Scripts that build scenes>
***
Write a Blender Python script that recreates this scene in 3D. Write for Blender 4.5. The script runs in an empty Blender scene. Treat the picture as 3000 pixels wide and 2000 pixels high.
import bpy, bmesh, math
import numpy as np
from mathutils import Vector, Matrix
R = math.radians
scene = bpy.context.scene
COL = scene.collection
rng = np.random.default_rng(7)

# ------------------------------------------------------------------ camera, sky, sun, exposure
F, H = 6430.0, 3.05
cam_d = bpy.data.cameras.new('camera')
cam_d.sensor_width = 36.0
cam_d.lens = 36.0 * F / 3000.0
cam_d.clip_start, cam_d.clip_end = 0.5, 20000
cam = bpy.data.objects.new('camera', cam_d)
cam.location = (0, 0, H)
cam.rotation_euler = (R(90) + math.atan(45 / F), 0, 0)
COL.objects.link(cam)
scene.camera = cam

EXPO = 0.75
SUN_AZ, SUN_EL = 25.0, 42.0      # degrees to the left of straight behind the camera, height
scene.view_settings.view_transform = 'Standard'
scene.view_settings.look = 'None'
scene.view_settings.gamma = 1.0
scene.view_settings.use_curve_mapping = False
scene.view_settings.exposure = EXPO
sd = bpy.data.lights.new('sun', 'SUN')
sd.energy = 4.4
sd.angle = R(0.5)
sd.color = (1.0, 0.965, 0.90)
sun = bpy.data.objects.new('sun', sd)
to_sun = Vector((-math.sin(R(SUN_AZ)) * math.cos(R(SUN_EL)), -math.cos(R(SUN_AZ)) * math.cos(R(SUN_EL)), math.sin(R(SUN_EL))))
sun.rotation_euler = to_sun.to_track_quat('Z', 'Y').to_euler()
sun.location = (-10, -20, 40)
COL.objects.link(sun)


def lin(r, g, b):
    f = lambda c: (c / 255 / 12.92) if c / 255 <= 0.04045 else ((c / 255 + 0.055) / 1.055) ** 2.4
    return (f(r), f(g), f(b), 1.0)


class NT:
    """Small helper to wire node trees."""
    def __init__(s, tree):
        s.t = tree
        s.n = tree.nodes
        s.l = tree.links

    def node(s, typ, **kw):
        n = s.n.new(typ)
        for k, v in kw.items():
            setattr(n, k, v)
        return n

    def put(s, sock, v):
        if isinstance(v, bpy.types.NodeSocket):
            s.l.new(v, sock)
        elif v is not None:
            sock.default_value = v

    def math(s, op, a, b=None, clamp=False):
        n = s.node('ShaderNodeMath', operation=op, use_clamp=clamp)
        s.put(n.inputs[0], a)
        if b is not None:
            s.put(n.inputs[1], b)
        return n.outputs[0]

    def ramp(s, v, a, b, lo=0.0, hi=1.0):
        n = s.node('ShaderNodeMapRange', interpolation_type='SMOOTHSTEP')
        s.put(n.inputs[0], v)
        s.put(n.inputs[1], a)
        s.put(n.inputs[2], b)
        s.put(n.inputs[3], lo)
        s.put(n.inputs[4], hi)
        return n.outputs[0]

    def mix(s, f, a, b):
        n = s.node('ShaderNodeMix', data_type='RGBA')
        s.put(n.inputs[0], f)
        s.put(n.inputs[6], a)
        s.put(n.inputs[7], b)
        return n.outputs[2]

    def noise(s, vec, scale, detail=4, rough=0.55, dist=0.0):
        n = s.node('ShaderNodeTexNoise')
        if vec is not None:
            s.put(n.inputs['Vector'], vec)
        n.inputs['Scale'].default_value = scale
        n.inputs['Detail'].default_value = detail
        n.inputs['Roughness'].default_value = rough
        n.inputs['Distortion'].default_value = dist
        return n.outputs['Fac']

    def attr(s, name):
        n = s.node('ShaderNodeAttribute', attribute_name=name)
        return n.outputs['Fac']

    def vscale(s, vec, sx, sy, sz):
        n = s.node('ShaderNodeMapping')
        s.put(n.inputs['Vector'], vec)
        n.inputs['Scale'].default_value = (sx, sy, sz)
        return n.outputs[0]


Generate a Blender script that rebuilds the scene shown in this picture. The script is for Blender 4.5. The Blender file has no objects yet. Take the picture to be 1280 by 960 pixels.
***
SET TASK>
Copy out the lines that hold "pixels".

OUTPUT FOR THIS TASK>
Write a Blender Python script that recreates this scene in 3D. Write for Blender 4.5. The script runs in an empty Blender scene. Treat the picture as 3000 pixels wide and 2000 pixels high.
Generate a Blender script that rebuilds the scene shown in this picture. The script is for Blender 4.5. The Blender file has no objects yet. Take the picture to be 1280 by 960 pixels.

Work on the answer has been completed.